Her bir olayı, dönüp dolaşıp Cumhurbaşkanı Erdoğan düşmanlığına bağlıyorlar. Her bir tekil olayı getirip, Erdoğan ile ilişkilendiriyorlar. İran ile Batı Kampı’nın Lozan’da vardıkları mutabakatı dillerine dolamışlar şimdi de..! (O mutabakatın mimarının Türkiye olduğunu mevzu bile etmiyorum!)
“Ahmedinejad’ı tasfiye eden İran, Hasan Ruhani ile birlikte nasıl da batı ile entegrasyon süreci yaşıyor” türü yazılara imza atmışlar. İran’ı bu kez öve öve bitiremiyorlar... Oysa daha düne kadar, “İran’ı şeytanlaşmakla”, “Türkiye’yi İranlaşmakla”, Erdoğan ve ekibini “Şialaşmakla” suçlayan “Paralel tayfa” şimdi İran güzellemesi yapıyor! Neden? Çünkü, onlara göre İran, “Teslim oldu kurtul.” Yani, diyorlar ki “Erdoğan’ı tasfiye edin ve Batı Kampı’na teslim olun; kurtulun!” Erdoğan’ın yıllardır yakınında olup da bugünlerde “çatlak ses” verenlerin neye hizmet ettiğini şimdi daha iyi anlıyor olmalıyız... Ne dersiniz? “Tasfiye et, teslim ol, kurtul!” Paralelin kaleminden damlayan budur!
Hepsini atın
ÖSYM’nin 2010 yılında yaptığı KPSS sınavına yönelik soruşturma sürüyor. Paralel Yapı’nın neler yaptığı elbet ortaya çıkacak. Ama ben sabrımın sonundayım. YÖK’e, Milli Eğitim’e ve dahası iktidara bir önerim var.

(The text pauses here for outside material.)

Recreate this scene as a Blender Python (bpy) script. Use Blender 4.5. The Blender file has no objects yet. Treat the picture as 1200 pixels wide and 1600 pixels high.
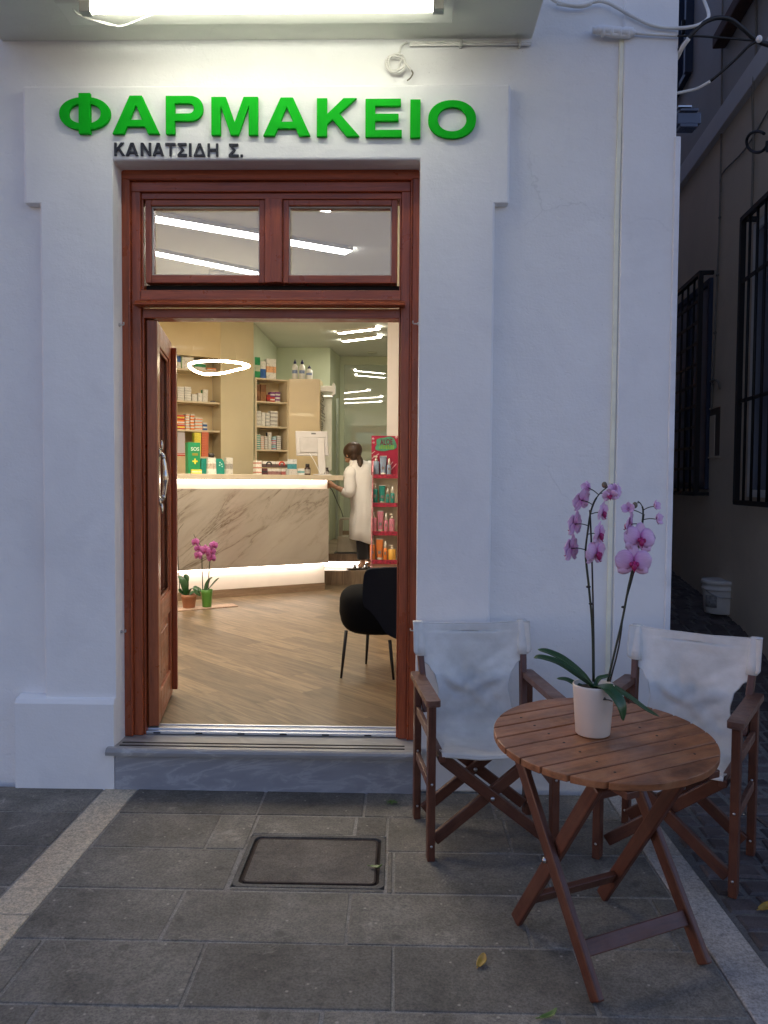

O dönem “sınavı kazanmış” olarak devlette görev alanların tümünü yeniden sınav yapın. Ve beceremeyenleri, kulağından tuttuğumuz gibi kapının önüne koyun!
Aydın Doğan,sözünün eri değil
2011 yılının son baharıydı. Hükümet medya sahipleri ve yöneticilerini bir araya getirmişti. Zamanın Başbakanı Recep Tayyip Erdoğan’ın ev sahipliğinde Başbakanlık Resmi Konutu’nda gerçekleşen toplantıda terör örgütlerinin propaganda maksadıyla medyayı nasıl kullandıkları meselesi konuşuluyordu. (Konuşulanları burada yazacak değilim) Lakin, o günErdoğan’ın tam karşısında oturan ve söz alan bir isim vardı ki onun söyledikleri ile yaptıkları arasındaki tezatı burada nakletmeliyim.
Adı: Aydın Doğan!
Aydın Doğan, o toplantıda “Terörle mücadelede yerimiz devletin yanıdır!” dedi. Aydın Doğan, Başbakan Erdoğan’a terörün Doğan Medya’yı “propaganda aracı” olarak kullanmasına müsaade etmeyeceği sözünü verdi. “Üzerimize ne düşüyorsa onu yapacağım” taahhüdünde bulundu..! Bugün 31 Mart’ta İstanbul Adliyesi’nde (Şehit Mehmet Selim Kiraz Adliyesi) yaşanan terör saldırısı sırasında ve ertesi günü... Aydın Doğan’ın kalemşorları... Ekran yüzleri... Ve dahası “amiral gemisi” ile “fırkateynleri”nden; Teröristleri öven, destek veren... Devleti “aciz”, teröristleri haklı göstermeye matuf twit’ler, yazılar, fotoğraflar gördük! Sahi Aydın Doğan, 2011’de dönemin Başbakanı Erdoğan’a, bizim şahitliğimizde verdiğin söze ne oldu?